• _Given information_
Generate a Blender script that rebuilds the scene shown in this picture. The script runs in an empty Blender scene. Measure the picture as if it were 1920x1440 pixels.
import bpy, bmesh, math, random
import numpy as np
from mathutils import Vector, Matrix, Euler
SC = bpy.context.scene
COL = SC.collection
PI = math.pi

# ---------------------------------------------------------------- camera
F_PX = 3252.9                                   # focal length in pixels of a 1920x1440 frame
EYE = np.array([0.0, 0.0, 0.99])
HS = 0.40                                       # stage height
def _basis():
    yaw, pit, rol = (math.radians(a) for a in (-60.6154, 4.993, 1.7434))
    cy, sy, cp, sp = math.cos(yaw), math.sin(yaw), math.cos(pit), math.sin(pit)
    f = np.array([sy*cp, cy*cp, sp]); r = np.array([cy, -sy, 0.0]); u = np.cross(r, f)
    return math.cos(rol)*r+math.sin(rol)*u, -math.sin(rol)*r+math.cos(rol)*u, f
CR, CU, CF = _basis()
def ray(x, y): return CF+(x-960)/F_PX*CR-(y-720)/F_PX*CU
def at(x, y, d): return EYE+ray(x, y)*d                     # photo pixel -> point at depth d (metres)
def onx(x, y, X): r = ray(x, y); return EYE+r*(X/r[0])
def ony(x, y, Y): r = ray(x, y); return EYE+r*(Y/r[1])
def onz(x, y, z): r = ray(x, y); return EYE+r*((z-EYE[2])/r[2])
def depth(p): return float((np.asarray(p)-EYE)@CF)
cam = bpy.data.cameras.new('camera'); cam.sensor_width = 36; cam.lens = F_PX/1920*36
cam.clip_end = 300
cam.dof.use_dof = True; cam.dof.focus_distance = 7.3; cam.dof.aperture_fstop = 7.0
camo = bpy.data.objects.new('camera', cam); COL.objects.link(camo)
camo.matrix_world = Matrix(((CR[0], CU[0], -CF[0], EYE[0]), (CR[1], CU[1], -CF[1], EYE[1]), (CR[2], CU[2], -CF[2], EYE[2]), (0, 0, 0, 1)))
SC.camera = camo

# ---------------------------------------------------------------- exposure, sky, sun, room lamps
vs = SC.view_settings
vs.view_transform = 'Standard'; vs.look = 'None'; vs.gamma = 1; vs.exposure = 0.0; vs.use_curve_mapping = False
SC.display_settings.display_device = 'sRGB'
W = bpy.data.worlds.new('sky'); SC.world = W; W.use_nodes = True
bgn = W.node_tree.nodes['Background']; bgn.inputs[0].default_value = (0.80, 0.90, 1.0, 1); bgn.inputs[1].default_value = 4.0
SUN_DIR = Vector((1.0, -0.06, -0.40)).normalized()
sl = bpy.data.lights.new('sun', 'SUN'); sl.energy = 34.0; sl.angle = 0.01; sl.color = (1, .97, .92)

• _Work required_
Exactly reproduce every line of the data above.

• _Answer to the exercise_
Generate a Blender script that rebuilds the scene shown in this picture. The script runs in an empty Blender scene. Measure the picture as if it were 1920x1440 pixels.
import bpy, bmesh, math, random
import numpy as np
from mathutils import Vector, Matrix, Euler
SC = bpy.context.scene
COL = SC.collection
PI = math.pi

# ---------------------------------------------------------------- camera
F_PX = 3252.9                                   # focal length in pixels of a 1920x1440 frame
EYE = np.array([0.0, 0.0, 0.99])
HS = 0.40                                       # stage height
def _basis():
    yaw, pit, rol = (math.radians(a) for a in (-60.6154, 4.993, 1.7434))
    cy, sy, cp, sp = math.cos(yaw), math.sin(yaw), math.cos(pit), math.sin(pit)
    f = np.array([sy*cp, cy*cp, sp]); r = np.array([cy, -sy, 0.0]); u = np.cross(r, f)
    return math.cos(rol)*r+math.sin(rol)*u, -math.sin(rol)*r+math.cos(rol)*u, f
CR, CU, CF = _basis()
def ray(x, y): return CF+(x-960)/F_PX*CR-(y-720)/F_PX*CU
def at(x, y, d): return EYE+ray(x, y)*d                     # photo pixel -> point at depth d (metres)
def onx(x, y, X): r = ray(x, y); return EYE+r*(X/r[0])
def ony(x, y, Y): r = ray(x, y); return EYE+r*(Y/r[1])
def onz(x, y, z): r = ray(x, y); return EYE+r*((z-EYE[2])/r[2])
def depth(p): return float((np.asarray(p)-EYE)@CF)
cam = bpy.data.cameras.new('camera'); cam.sensor_width = 36; cam.lens = F_PX/1920*36
cam.clip_end = 300
cam.dof.use_dof = True; cam.dof.focus_distance = 7.3; cam.dof.aperture_fstop = 7.0
camo = bpy.data.objects.new('camera', cam); COL.objects.link(camo)
camo.matrix_world = Matrix(((CR[0], CU[0], -CF[0], EYE[0]), (CR[1], CU[1], -CF[1], EYE[1]), (CR[2], CU[2], -CF[2], EYE[2]), (0, 0, 0, 1)))
SC.camera = camo

# ---------------------------------------------------------------- exposure, sky, sun, room lamps
vs = SC.view_settings
vs.view_transform = 'Standard'; vs.look = 'None'; vs.gamma = 1; vs.exposure = 0.0; vs.use_curve_mapping = False
SC.display_settings.display_device = 'sRGB'
W = bpy.data.worlds.new('sky'); SC.world = W; W.use_nodes = True
bgn = W.node_tree.nodes['Background']; bgn.inputs[0].default_value = (0.80, 0.90, 1.0, 1); bgn.inputs[1].default_value = 4.0
SUN_DIR = Vector((1.0, -0.06, -0.40)).normalized()
sl = bpy.data.lights.new('sun', 'SUN'); sl.energy = 34.0; sl.angle = 0.01; sl.color = (1, .97, .92)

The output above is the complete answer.